Among my circle of friends, it is clearly no secret that I love whiskey. So, it was not all that surprising when four separate people (all within the span of a week) told me that I needed to try out this new place in Brooklyn. The place is called Char no.4, a reference to the level of char that is burned into a bourbon cask imparting that smokiness for which bourbon is famous. The name sounded promising, but it was the lure of the extensive whiskey list that drew me to the far reaches of Brooklyn.

I’m quite familiar with the whiskey joints in the city (St. Andrews, Brandy Library, etc.). However, they primarily focus on Scotch. The real appeal of Char no.4 is the bourbon and other American whiskeys on the list. They also have a larger selection of Japanese and Irish whiskeys than is typical. Their single malt and blended Scotch selection is good, but pales in comparison to the more Scotch focused places (and is overpriced to boot).

I tried four bourbons, while I munched on a tasty beet salad and fried pork nuggets. I ordered four 1 oz. tasters. I sampled the Rock Hill Farms Single Barrel (Buffalo Trace), the Wathen’s Single Barrel (Charles Medley Distillery), Noah’s Mill (Kentucky Bourbon Distillers), and Prichard’s Double Barrel Bourbon (Prichard’s Distillery, Tennessee). Since my bill said Blanton’s instead of Wathen’s and I haven’t had the Blanton’s in a donkey’s age, I can’t say for sure that what I tasted was the Wathen’s (I guess I’ll have to go back). I enjoyed all four whiskeys. The real surprise for me was the Prichard’s.

Prichard’s Double Barrel Bourbon is aged twice in new, white oak barrels. This gives it a unique character that is a little woodier and a little smokier than traditional bourbon while remaining extremely drinkable. It is produced limited runs, so it costs a little more that it should, but that is the cost of exclusivity.

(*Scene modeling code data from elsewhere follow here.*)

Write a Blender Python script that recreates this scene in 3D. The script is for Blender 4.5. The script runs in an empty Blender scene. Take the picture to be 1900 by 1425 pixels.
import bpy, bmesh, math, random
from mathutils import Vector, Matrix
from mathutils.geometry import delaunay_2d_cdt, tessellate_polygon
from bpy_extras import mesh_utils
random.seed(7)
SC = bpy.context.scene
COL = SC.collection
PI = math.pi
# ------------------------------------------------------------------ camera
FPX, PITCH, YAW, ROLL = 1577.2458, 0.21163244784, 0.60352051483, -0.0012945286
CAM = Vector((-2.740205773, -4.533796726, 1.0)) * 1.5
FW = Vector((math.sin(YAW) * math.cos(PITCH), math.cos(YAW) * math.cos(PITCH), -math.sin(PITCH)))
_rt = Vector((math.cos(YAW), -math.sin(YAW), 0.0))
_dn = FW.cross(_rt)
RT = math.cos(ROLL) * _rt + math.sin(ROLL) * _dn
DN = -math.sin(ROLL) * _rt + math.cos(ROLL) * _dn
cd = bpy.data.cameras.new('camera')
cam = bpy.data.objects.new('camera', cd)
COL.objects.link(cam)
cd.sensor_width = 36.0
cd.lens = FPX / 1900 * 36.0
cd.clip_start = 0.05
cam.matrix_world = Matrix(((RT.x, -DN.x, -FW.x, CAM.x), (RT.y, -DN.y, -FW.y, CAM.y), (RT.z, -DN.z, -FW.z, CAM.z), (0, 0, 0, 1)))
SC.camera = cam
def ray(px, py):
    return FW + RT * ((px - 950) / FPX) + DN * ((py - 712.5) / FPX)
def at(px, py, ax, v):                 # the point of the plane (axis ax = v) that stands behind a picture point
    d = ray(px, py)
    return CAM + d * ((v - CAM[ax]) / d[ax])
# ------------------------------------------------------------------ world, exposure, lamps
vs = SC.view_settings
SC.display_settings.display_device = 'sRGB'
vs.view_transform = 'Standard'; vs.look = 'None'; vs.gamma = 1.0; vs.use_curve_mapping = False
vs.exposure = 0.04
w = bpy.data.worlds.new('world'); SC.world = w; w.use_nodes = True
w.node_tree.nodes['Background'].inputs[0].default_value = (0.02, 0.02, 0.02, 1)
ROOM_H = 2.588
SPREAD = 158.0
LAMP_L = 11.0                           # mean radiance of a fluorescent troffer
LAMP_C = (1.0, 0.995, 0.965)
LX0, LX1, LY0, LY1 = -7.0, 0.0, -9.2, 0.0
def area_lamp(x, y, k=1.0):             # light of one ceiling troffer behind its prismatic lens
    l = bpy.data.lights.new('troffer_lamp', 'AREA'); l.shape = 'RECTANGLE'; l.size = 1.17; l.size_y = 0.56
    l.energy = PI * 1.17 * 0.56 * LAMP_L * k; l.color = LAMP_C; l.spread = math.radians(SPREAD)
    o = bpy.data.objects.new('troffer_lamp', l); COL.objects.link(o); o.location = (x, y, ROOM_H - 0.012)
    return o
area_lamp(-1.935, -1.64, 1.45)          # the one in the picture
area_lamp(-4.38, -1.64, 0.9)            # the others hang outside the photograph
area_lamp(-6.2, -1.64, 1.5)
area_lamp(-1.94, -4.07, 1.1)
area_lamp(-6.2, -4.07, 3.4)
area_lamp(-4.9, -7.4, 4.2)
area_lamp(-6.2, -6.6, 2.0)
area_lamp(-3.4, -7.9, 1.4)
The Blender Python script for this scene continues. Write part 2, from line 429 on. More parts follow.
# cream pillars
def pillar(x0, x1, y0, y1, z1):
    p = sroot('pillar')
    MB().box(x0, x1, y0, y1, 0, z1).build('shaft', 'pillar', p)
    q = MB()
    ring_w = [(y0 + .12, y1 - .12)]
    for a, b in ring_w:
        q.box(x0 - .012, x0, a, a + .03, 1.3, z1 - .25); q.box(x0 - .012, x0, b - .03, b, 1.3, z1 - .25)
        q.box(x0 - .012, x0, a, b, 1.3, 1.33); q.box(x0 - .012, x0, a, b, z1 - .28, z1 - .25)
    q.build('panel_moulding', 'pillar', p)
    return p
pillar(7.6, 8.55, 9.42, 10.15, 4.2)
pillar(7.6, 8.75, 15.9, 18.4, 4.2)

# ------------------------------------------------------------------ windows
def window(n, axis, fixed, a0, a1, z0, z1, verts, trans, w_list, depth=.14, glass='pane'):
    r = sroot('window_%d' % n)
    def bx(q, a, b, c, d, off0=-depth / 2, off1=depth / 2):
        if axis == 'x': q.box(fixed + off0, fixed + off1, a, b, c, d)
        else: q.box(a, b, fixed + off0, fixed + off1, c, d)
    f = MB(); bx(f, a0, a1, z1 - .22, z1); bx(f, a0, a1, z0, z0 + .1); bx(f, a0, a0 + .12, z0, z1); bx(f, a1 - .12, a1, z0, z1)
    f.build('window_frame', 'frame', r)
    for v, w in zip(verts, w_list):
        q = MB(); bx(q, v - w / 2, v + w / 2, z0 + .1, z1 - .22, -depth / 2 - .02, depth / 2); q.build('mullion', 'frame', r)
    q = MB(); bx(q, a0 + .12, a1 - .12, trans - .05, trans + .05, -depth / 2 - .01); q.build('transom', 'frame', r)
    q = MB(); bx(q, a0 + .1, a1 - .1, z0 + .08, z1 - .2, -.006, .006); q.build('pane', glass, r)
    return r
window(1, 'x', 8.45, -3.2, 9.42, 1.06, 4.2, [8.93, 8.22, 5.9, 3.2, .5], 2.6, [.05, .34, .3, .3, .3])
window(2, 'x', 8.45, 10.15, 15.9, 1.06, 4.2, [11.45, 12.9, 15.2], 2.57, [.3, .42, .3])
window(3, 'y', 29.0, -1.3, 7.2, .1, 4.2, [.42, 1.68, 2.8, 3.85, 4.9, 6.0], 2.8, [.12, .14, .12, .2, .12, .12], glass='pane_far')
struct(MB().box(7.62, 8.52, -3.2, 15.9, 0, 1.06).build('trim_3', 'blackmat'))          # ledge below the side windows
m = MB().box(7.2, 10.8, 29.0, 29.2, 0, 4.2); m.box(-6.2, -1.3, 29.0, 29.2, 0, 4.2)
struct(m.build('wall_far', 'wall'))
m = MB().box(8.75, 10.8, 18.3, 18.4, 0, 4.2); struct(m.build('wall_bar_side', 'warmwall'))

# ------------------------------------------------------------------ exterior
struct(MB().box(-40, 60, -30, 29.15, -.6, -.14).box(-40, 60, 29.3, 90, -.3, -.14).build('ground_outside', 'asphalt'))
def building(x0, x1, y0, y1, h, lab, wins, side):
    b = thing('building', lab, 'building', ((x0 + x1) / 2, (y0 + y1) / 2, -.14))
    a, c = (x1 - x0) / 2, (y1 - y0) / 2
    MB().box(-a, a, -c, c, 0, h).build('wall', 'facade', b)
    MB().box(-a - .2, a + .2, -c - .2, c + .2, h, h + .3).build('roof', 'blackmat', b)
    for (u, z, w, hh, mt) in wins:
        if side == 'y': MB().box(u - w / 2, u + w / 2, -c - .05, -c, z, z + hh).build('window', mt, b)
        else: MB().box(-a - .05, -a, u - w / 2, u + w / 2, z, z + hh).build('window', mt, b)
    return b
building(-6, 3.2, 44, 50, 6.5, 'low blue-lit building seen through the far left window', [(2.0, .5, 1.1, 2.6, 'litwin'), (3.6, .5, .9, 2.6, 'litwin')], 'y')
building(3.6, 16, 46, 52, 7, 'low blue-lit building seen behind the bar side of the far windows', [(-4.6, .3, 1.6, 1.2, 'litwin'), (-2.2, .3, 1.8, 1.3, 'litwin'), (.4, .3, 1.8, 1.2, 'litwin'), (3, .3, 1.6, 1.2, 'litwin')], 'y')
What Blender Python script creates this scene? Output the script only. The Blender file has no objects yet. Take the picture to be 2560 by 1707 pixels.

So, if you find yourself in Brooklyn, check out the bourbon list at Char no.4. One caveat though. Come prepared and do your research. A small portion of the drinks are grossly over-priced. Some of the pricing is done by rarity (to the NY market), some by novelty. In my opinion, it is criminal to charge $26 for a 2oz serving of whiskey that retails at $35. And if you are willing to pay $8 for a 2oz serving of Rebel Yell, you get what you deserve.